Haute Jeweler Chaumet Spotlights its Lavish Heritage with Paris Exhibition

Chaumet had an avant-garde predilection for customization.

Chaumet, Tiara
Photo: courtesy Chaumet.

It takes courage to enter a haute jewelry house: Armored doors, armed security guards, and salespeople in fine suits do not generally inspire confidence in the casual window shopper. But earlier this month, Paris-based jeweler Maison Chaumet made a bid to change that, transforming the boutique next to its flagship store on the diamond-dizzy Place Vendôme into the Musée Ephémère, an exhibition space that is accessible to—and welcoming of—the public.

Founded in 1780 by jewelry designer Marie-Étienne Nitot, Chaumet has a history of royal and aristocratic collaborations, originally working for Queen Marie-Antoinette and later as the official jeweller to Emperor Napoleon the First. (It later attracted art-world stars like Picasso, who chose Chaumet for wife Olga Khokhlova.) That rich patronage is visited by the museum’s first show, “Promenade Bucolic,” which presents 17 diadems, watches, bracelets, necklaces, and rings produced over the past two centuries, as well as never-before-seen drawings, maquettes, and photographs drawn from Chaumet’s expansive holdings—one of the world’s largest jewelry archives.

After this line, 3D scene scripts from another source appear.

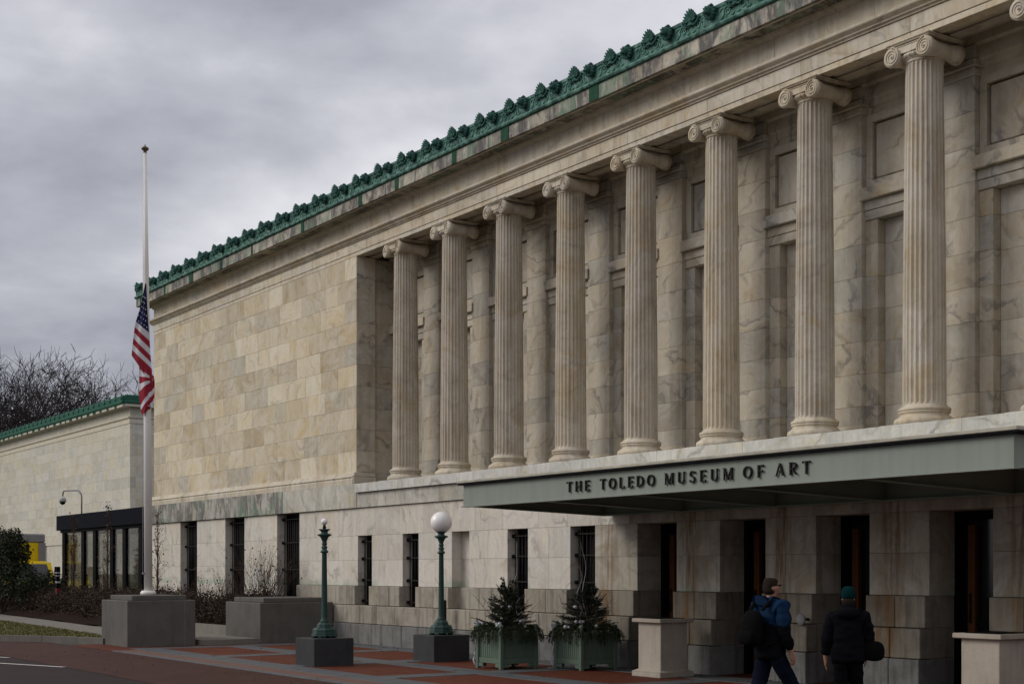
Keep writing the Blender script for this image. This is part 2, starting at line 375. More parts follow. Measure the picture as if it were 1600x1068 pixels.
# ================================================================== GROUND
def sheet(name, pts, z, mat, th=.0):
    mb = MB(); n = len(pts); mb.add([(x, y, z) for x, y in pts], [list(range(n))], 0)
    o = mb.recalc().build(name, mat)
    if o.data.polygons[0].normal.z < 0: o.data.flip_normals()
    return struct(o)
sheet('ground', [(-900, -600), (600, -600), (600, 900), (-900, 900)], -.02, M['asphalt'])
sheet('street', [(-60, -60), (40, -60), (40, 7.8), (-60, 7.8)], -.008, M['darkbrick'])
sheet('brick_road', [(-60, 7.8), (40, 7.8), (40, 10.2), (-60, 10.2)], -.004, M['roadbrick'])
plaza = sheet('plaza', [(-34.0, 10.2), (40, 10.2), (40, 17.2), (-34.0, 17.2)], 0.0, M['brick'])
# flush granite edging between the brick road and the plaza
mb = MB()
k = -30.8
while k < -6:
    l = random.uniform(1.3, 1.9)
    put('edge_stone', MB().box(k, k + l - .012, 10.20, 10.34, -.03, .012, .006).mesh('edge_stone', M['slab']), plaza)
    put('edge_band', MB().box(k, k + l - .012, 10.40, 10.80, -.03, .008, .006).mesh('edge_band', M['pink']), plaza); k += l
MB().box(-30.8, 6, 10.345, 10.395, -.03, .003).build('joint_strip', M['black'], plaza)
# bluestone bands laid through the plaza brick
def slabrow(x0, x1, y0, y1, along, step):
    a = x0 if along == 'x' else y0; e = x1 if along == 'x' else y1
    while a < e - .05:
        l = min(step * random.uniform(.85, 1.2), e - a)
        bx = (a, a + l - .012, y0, y1) if along == 'x' else (x0, x1, a, a + l - .012)
        put('paving_slab', MB().box(*bx, -.03, .006 + random.uniform(0, .004), .005).mesh('paving_slab', M['slab']), plaza); a += l
slabrow(-31.5, -8, 10.83, 11.42, 'x', 1.15)
slabrow(-31.5, -8, 13.05, 13.62, 'x', 1.15)
slabrow(-31.8, -8, 15.45, 16.15, 'x', 1.15)
for xx in (-31.6, -27.9, -24.4, -20.9, -17.4, -14.0):
    slabrow(xx, xx + .55, 11.43, 13.04, 'y', .8); slabrow(xx, xx + .55, 13.63, 15.44, 'y', .8)
# white lane paint
def paint(a, b, wd):
    a, b = Vector(a), Vector(b); dd = (b - a).normalized(); nn = Vector((-dd.y, dd.x)) * wd / 2
    o = sheet('lane_marking', [a - nn, b - nn, b + nn, a + nn], 0.0, M['stripe'])
paint((-31.6, 5.7), (-26.2, 7.78), .12); paint((-34.6, 5.7), (-29.7, 7.7), .12)
# raised garden side: kerb curve, lawn, path, planting bed
kc = [(-33.75, 10.95), (-34.7, 10.62), (-35.7, 10.05), (-36.75, 9.31), (-37.9, 8.3), (-39.2, 6.8), (-40.2, 4.8), (-40.7, 2.5), (-40.8, -4), (-40.8, -30)]
for i in range(len(kc) - 1):
    a, b = Vector(kc[i]), Vector(kc[i + 1]); dd = (b - a).normalized(); nn = Vector((dd.y, -dd.x))
    if nn.dot(Vector((-1, 1))) < 0: nn = -nn
    a2 = a + dd * .006; b2 = b - dd * .006
    o = MB().poly([a2, b2, b2 + nn * .16, a2 + nn * .16], -.03, .15).recalc().build('kerb', M['kerb']); struct(o)
lower = [(-34.15, 11.45), (-37, 11.7), (-42, 12.0), (-50, 12.4), (-62, 12.9), (-90, 13.6)]
upper = [(-32.0, 14.45), (-34.3, 14.47), (-37.2, 14.45), (-39, 13.75), (-42, 13.35), (-50, 13.85), (-62, 14.4), (-90, 15.1)]
kin = []
for i in range(len(kc)):
    a = Vector(kc[max(i - 1, 0)]); b = Vector(kc[min(i + 1, len(kc) - 1)]); dd = (b - a).normalized(); nn = Vector((dd.y, -dd.x))
    if nn.dot(Vector((-1, 1))) < 0: nn = -nn
    kin.append(tuple(Vector(kc[i]) + nn * .165))
lawn_poly = kin + [(-120, -30), (-120, 13.9), (-90, 13.58)] + [(x, y - .02) for x, y in lower[::-1][1:]]
sheet('lawn', lawn_poly, .135, M['lawn'])
path_poly = [(-32.0, 12.75)] + [(-34.1, 12.75)] + lower + upper[::-1]
o = MB().poly(path_poly, -.02, .125).recalc().build('path', M['conc']); struct(o)
for i in range(1, len(upper) - 1):       # low stone edging of the planting bed
    a, b = Vector(upper[i]), Vector(upper[i + 1]); dd = (b - a).normalized(); nn = Vector((-dd.y, dd.x))
    if nn.y < 0: nn = -nn
    if i < 3:
        o = MB().poly([a + dd * .004, b - dd * .004, b - dd * .004 + nn * .2, a + dd * .004 + nn * .2], .0, .34).recalc().build('bed_edging', M['conc']); struct(o)
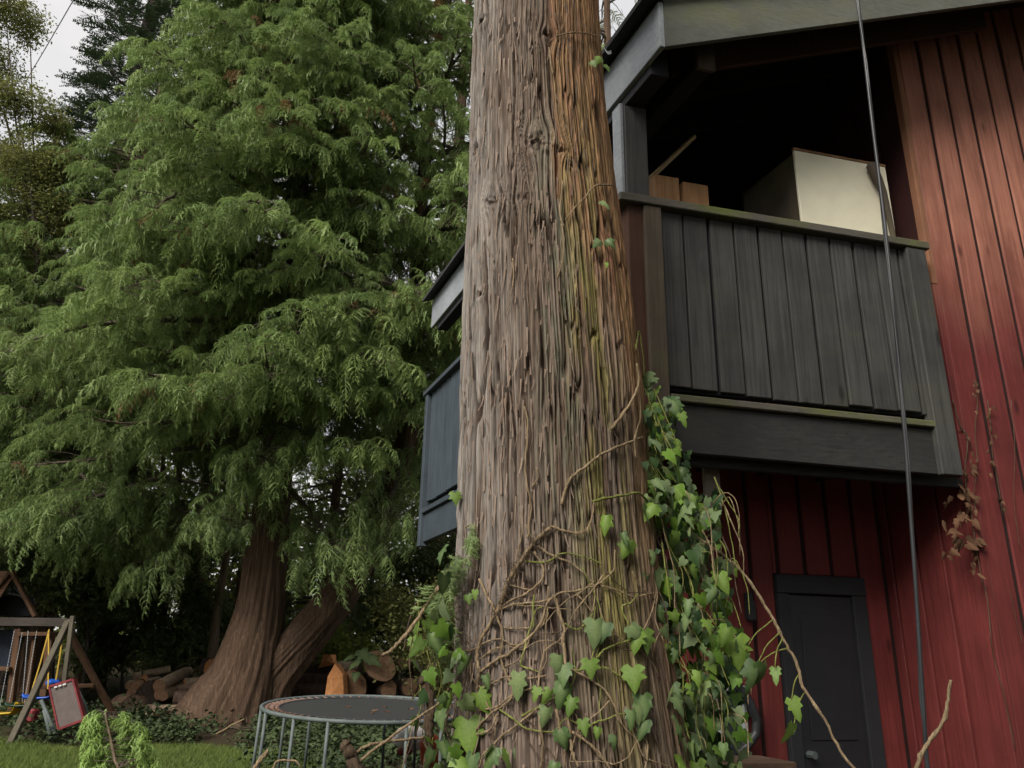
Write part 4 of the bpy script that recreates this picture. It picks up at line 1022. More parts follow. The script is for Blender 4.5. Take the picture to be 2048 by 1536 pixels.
ivy = empty('ivy_vine', (0.5, 2.6, 0.0), 'green ivy with tangled pale stems climbing the foreground cedar trunk', 'ivy')
def smooth_path(P, sub=4):
    out = []
    for i in range(len(P) - 1):
        p0 = P[max(i - 1, 0)]; p1 = P[i]; p2 = P[i + 1]; p3 = P[min(i + 2, len(P) - 1)]
        for k in range(sub):
            t = k / sub; t2 = t * t; t3 = t2 * t
            out.append((p1 * 2 + (p2 - p0) * t + (p0 * 2 - p1 * 5 + p2 * 4 - p3) * t2 + (p1 * 3 - p0 - p2 * 3 + p3) * t3) * .5)
    out.append(P[-1]); return out
def stem(P, r0, r1=None, mat='vine', par=None, name='stem', n=7, wob=.25):
    P = smooth_path(P, 5); r1 = r0 * .6 if r1 is None else r1; k = len(P)
    rad = [(r0 * (1 - i / (k - 1)) + r1 * i / (k - 1)) * (1 + wob * (rnd.random() - .5) + (.35 if rnd.random() < .08 else 0)) for i in range(k)]
    P = [p + Vector((rnd.gauss(0, 1), rnd.gauss(0, 1), rnd.gauss(0, 1))) * r0 * .22 for p in P]
    return MB().tube(P, rad, n).build(name, M[mat], par or ivy, True)
def crop3(pts): return [(850 + x / 3.16, 1050 + y / 3.16) for x, y in pts]
def crop8(pts): return [(800 + x / 2.133, 400 + y / 2.133) for x, y in pts]
def on_trunk(pts, off=.012): return [trunk_hit(x, y, off) for x, y in pts]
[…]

On view through January 30, 2016, the presentation explores the theme of “naturalism” that has occupied Chaumet designers from the start—but don’t expect conventional treatment of such a conventional subject. Instead of perfect bouquets of roses and violets, Chaumet’s jewels depict the natural world in movement, as a wild and living thing: wreaths of laurel are wind-tousled, wheat stalks house grasshoppers, and bees are caught in flagrante delicto.

Photo: courtesy Chaumet

Photo: courtesy Chaumet

But first things first. A small room at the back has been transformed into a “cabinet of curiosities” that takes us through the design process from start to finish. One wall is hung with artist sketches done at the behest of Chaumet clients and then presented to them for final selection. (Check marks and notations in pencil add a charming human element to the display.) A wall-text explains that the House always worked with renowned artists from around the globe, including winners of the Grand Prix de Rome during the Belle Époque—and indeed, the drawings are as meticulously rendered as nature studies. In a neighboring vitrine, iron and wax maquettes demonstrate the next step in any commission, and finally we see the resulting treasures, displayed on delicate beds of colored silk.

Throughout the presentation, Chaumet’s emphasis on craftsmanship is matched by its playfulness. In a brooch from 1840, three diamond flowers actually hang from a jeweled stamen—they were designed to gently swing as the wearer walked. And a green bracelet, gifted by magistrate Nicolas Persil to his wife Agathe in 1847, plays on the symbolic power of ivy to communicate its double-message: “Je m’attache ou je meurs,” (I cling or I die). Of course, the House also capitalized on the marketing opportunity at hand, producing a collection of 13 “bee-themed” jewels in a range of honey hues specifically for the show, as well as two limited-edition pieces sold exclusively on site.

Photo: courtesy Chaumet

Photo: courtesy Chaumet

The most surprising discovery in this “promenade bucolique,” however, is Chaumet’s avant-garde predilection for customization, best embodied in a tiara commissioned by Empress Marie-Louise, Napoleon’s second wife, around 1811. Known to appreciate natural motifs, she asked Nitot to create 150 stalks of jeweled wheat for her to wear; the crown he produced is entirely adjustable, studded with diamond shoots that can be removed or repositioned in any number of ways, worn loose in the hair or even as a brooch.

Ultimately, creating haute jewelry that allows for and adapts to the shifting moods of your clientele might be just as modern a move as allowing laymen with no intention of buying into your boutique—and as this show makes clear, that’s just the Chaumet way.